Our forebears were quite clear about the destructive power of corporations.

Anonymous said...

going anywhere I want here.... um althouse... I think you were opining on this:

"Pledging allegiance doesn’t make you a good American. It’s an empty gesture, really, like wearing a stupid fucking flag pin. So is the National Anthem, an unsingable, god-awful song that, at the time it was written, celebrated a country where black men and women were treated as property. Hell, it was written by a man, who, in addition to being a terrible songwriter was also a slave-owner and a fierce opponent of abolitionism."

Seeing early signs of Yeah, let's trash that National Anthem while we're at it...

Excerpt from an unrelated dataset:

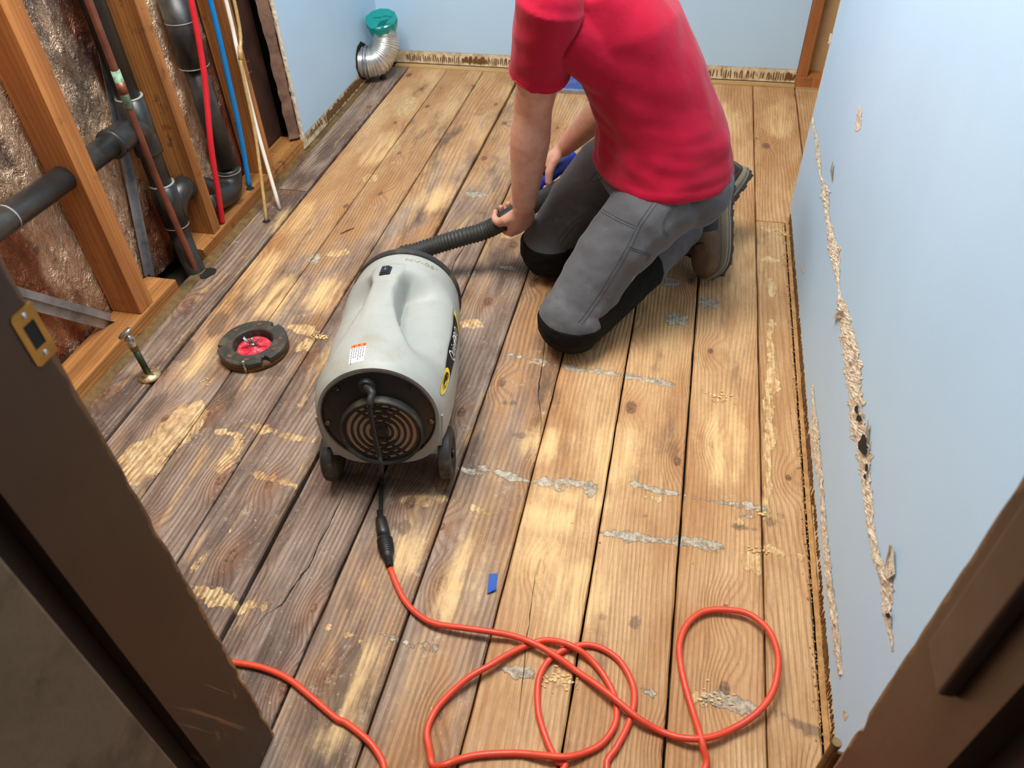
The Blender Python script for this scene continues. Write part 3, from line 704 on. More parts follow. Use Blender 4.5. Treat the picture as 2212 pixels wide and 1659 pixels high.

https://extranewsfeed.com/you-do-not-have-to-be-patriotic-and-other-fun-takeaways-from-the-kaepernick-kerfuffle-5d8bd07dc009#.79taeozrr

Joe said...

"So why did the Mormons, in the very act of leaving the United States so they could have peace, rustle up 500 men that had to leave their families on the cold prairie and march off to war, under the flag of the US?"

1) To make money. And it did. (The men were paid in advance for their one year enlistment and were allowed to keep all of their equipment.)

2) To better relations with the US government, especially Polk, which would be very important in eventually dealing with the United States.

3) To help ensure that Utah did not remain part of Mexican territory.

Further, after mustering out, several of them veterans worked at Sutters's Mill. (Though we have no documents saying so, I've long speculated that one of my great-great grandfathers spent some time a Sutter's Mill after being discharged. He wasn't wealthy when leaving Nauvoo and certainly wasn't rich when he got to Utah, but he did have enough to open a store/inn. BTW, he also ended up with three wives, I descend from the second wife, a woman from Denmark.)

There's also pretty good speculation that their travels through southern Arizona exposed members of the Mormon Battalion to dry farming techniques which were later used in Utah.

The Mormon Battalion is one of those significant, unsung historical events.